What particularly concerns lawyers for the administration, and members of Congress who believe Common Article 3 goes too far in the war we’re fighting, is one of our own laws, the War Crimes Act of 1996, which connects to certain violations of Common Article 3. Any of our personnel are forbidden to commit war crimes as defined in that statute, one of whichconcerns “grave breaches” of the Geneva Conventions, including violations of Common Article3forwhich members of our chain of command, and all the way up, could conceivably be punished.

Joseph Margulies, assistant director of the MacArthur Justice Center and law professor at Northwestern University Law School in Chicago, was the lead attorney for a Guantanamo Bay prisoner in the 2004 Supreme Court case Rasul et al. v. Bush, in which the court ruled that the hundreds of noncitizens being held at Guantanamo were being denied due process.

Among the Court’s rebukes to the president and his lawyers in this June’s Hamdan v. Rumsfeld ruling was the failure of the administration to adhere to the Rasul decision. In his valuable new book, “Guantanamo and the Abuse ofPresidentialPower” (Simon & Schuster), Mr. Margulies documents that as reported in a review of the book in the July 1 issue of the Economist:”(The Bush administration) has borrowed some of its most ruthless past enemies’ (forms of torture) abandoning practices that have allowed (America) for decades to take the high road in the conduct of war and international affairs.” As also revealed in severely specific detail by human-rights groups, American newspapers and Jane Mayer in The New Yorker, some of these “coercive” interrogations clearly violated our War Crimes Act and Common Article 3 of the Geneva Conventions.

But, after the Hamdan Supreme Court decision, we have been assured by the president and other high-level officials that the administration will abide by that decision. However, they deny any past systemic abuses, and they solemnly add that the United States has always treated its detainees “humanely.” (Over my desk is a sort of bumper sticker that one of my daughters sent me: “Don’t believe anything until it has been officially denied.”)

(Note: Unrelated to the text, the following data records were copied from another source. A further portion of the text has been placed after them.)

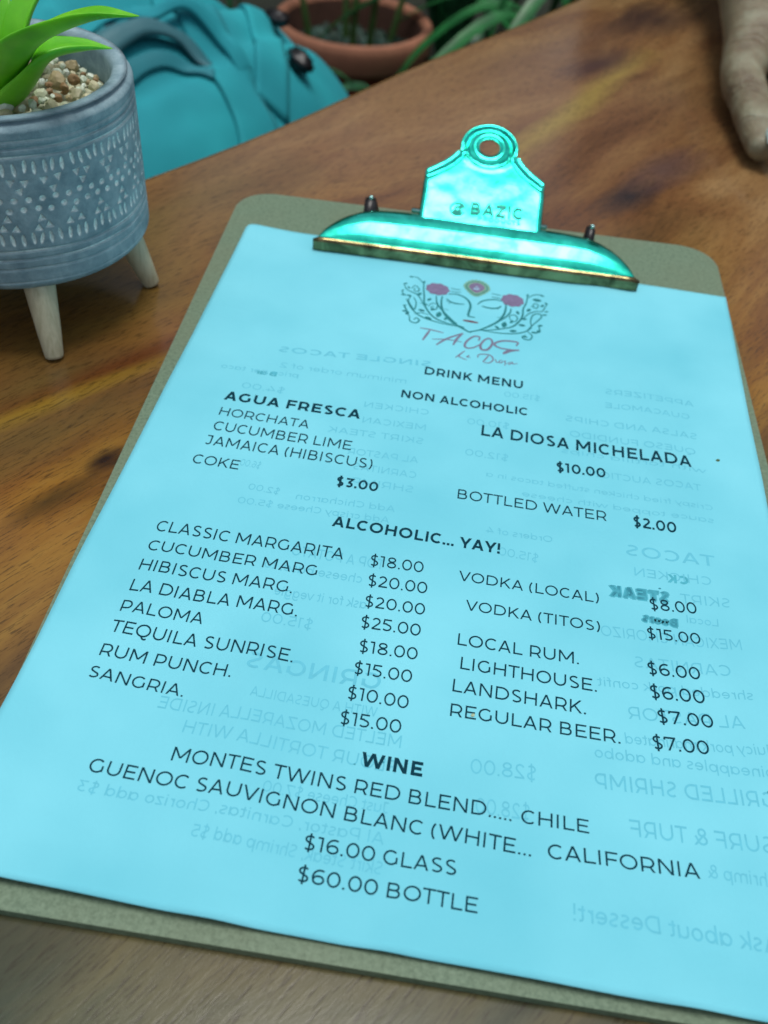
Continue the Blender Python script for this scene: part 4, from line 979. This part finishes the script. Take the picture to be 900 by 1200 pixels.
# succulent in the planter
def leaf_mat(name, c0, c1, sss=.0):
    m, n, p = node_mat(name); co = objco(n); f = noise_t(n, co, 45, 4, .5)
    c = ramp(n, f, [(.3, c0), (.7, c1)]); n.links.new(c, p.inputs['Base Color']); p.inputs['Roughness'].default_value = .42
    if sss: p.inputs['Subsurface Weight'].default_value = sss; p.inputs['Subsurface Scale'].default_value = .004; p.inputs['Subsurface Radius'].default_value = (.5,1,.2)
    bump(n, p, noise_t(n, co, 300, 3, .5), .15, .0003); return m
M['succ'] = leaf_mat('bright_green_leaf', (.055,.34,.008), (.20,.66,.022), .35)
plant = tag(empty('succulent_plant', (PC[0], PC[1], ZT+.078)), 'bright green succulent with long pointed leaves growing in the patterned planter', 'plant')
def leaf(pts, wid, mat, par, name='leaf', up=Vector((0,0,1)), thick=.30, cup=.45, origin=(0,0,0), seg=10, sub=6):
    P = [np.array(p, float) for p in pts]; sm = []
    q = [2*P[0]-P[1]]+P+[2*P[-1]-P[-2]]; wds = []
    for i in range(1, len(q)-2):
        for k in range(sub):
            t = k/sub; a, b, c, d = q[i-1:i+3]
            sm.append(.5*((2*b)+(-a+c)*t+(2*a-5*b+4*c-d)*t*t+(-a+3*b-3*c+d)*t**3)); wds.append(wid[i-1]*(1-t)+wid[i]*t)
    sm.append(P[-1]); wds.append(wid[-1]); V = []; F = []; n = len(sm)
    for i in range(n):
        tg = Vector(sm[min(n-1, i+1)]-sm[max(0, i-1)]).normalized(); side = tg.cross(up)
        side = side.normalized() if side.length > 1e-4 else Vector((1,0,0)); nn = side.cross(tg).normalized()
        w = max(wds[i], 1e-4)/2
        for k in range(seg):
            a = 2*pi*k/seg; x = cos(a); y = sin(a)
            h = thick*w*2*(y*.9 if y < 0 else y*.25) + cup*w*(x*x)*.6
            V.append(Vector(sm[i])+side*(x*w)+nn*(h)-Vector(origin))
    for i in range(n-1):
        for k in range(seg): F.append((i*seg+k, i*seg+(k+1) % seg, (i+1)*seg+(k+1) % seg, (i+1)*seg+k))
    F.append(tuple(reversed(range(seg)))); F.append(tuple(range((n-1)*seg, n*seg)))
    o = mesh(name, V, F, mat, par); mod(o, 'SUBSURF', levels=1, render_levels=1); return o
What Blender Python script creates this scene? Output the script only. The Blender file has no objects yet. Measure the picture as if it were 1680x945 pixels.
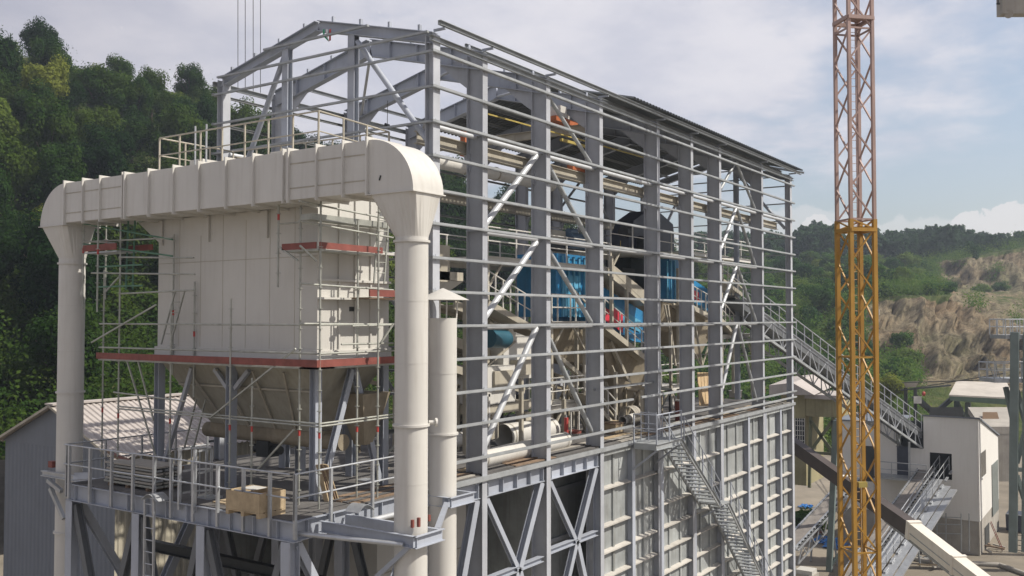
import bpy, math, random
from mathutils import Vector, Matrix, noise
random.seed(7)
S = bpy.context.scene
COL = S.collection
# ------------------------------------------------------------------ camera
F_PX, YAW, PIT = 1542.0, math.radians(34.0), math.radians(1.856)
FW = Vector((math.cos(YAW)*math.cos(PIT), math.sin(YAW)*math.cos(PIT), math.sin(PIT)))
RT = Vector((math.sin(YAW), -math.cos(YAW), 0))
UP = RT.cross(FW)
CAM = Vector((-15.07, -16.22, 4.61))
cd = bpy.data.cameras.new('camera'); cam = bpy.data.objects.new('camera', cd); COL.objects.link(cam)
cd.sensor_width = 36; cd.lens = F_PX/1680*36; cd.clip_start = .1; cd.clip_end = 6000
m = Matrix((RT, UP, -FW)).transposed().to_4x4(); m.translation = CAM
cam.matrix_world = m; S.camera = cam
# ------------------------------------------------------------------ light
SUN_DIR = Vector((0.42, -0.90, 0)).normalized()      # horizontal direction towards the sun
SUN_EL = math.radians(47)
sdir = Vector((SUN_DIR.x*math.cos(SUN_EL), SUN_DIR.y*math.cos(SUN_EL), math.sin(SUN_EL)))
sl = bpy.data.lights.new('sun', 'SUN'); sl.energy = 4.6; sl.angle = math.radians(.6); sl.color = (1, .93, .83)
so = bpy.data.objects.new('sun', sl); COL.objects.link(so)
so.rotation_euler = (-sdir).to_track_quat('-Z', 'Y').to_euler()
W = bpy.data.worlds.new('World'); S.world = W; W.use_nodes = True
nt = W.node_tree; N = nt.nodes; L = nt.links; N.clear()
sky = N.new('ShaderNodeTexSky'); sky.sky_type = 'NISHITA'; sky.sun_disc = False
sky.sun_elevation = SUN_EL; sky.sun_rotation = math.atan2(SUN_DIR.x, SUN_DIR.y)
sky.air_density = 1.0; sky.dust_density = 2.5; sky.ozone_density = 1.5
tc = N.new('ShaderNodeTexCoord')
sep = N.new('ShaderNodeSeparateXYZ'); L.new(tc.outputs['Generated'], sep.inputs[0])
def math_n(op, a, b=None, c=None):
    n = N.new('ShaderNodeMath'); n.operation = op
    for i, v in enumerate((a, b, c)):
        if v is None: continue
        if isinstance(v, (int, float)): n.inputs[i].default_value = v
        else: L.new(v, n.inputs[i])
    return n.outputs[0]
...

I do believe a report in the July 26 New York Times about draft legislation addressing the Hamdan decision by the Bush administration “setting out new rules on bringing terror detainees to trial.” They “would allow hearsay evidence to be introduced unless it was deemed ‘unreliable,’ and would permit defendants to be excluded from their own trials if necessary to protect national security.” But those are essentially the old rules, including this new draft bill specifying “that no matter how it is gathered, evidence ‘shall be admissible if the military judge’ determines it has ‘probative value.’ ” Even if the evidence was obtained by torture? Oh no, “The bill would also bar ‘statements obtained by the use of torture’ from being introduced as evidence but evidence obtained during interrogations where coercion was used would be admissible unless a military judge found it ‘unreliable.’ ” (Define “coercion,” please.)

If Congress falls for this flimflam, the new legislation will be back before the Supreme Court again, and Chief Justice John Roberts, who’ll not have to recuse himself this time, may well make the decision 6 to 3 against an administration that still believes it alone decides what the law is.

Or, maybe the president will sign the law with an undermining “signing statement.” With more than 750 of these statements that he will not necessary follow the legislation already under his belt, Mr. Bush has had a great deal of practice.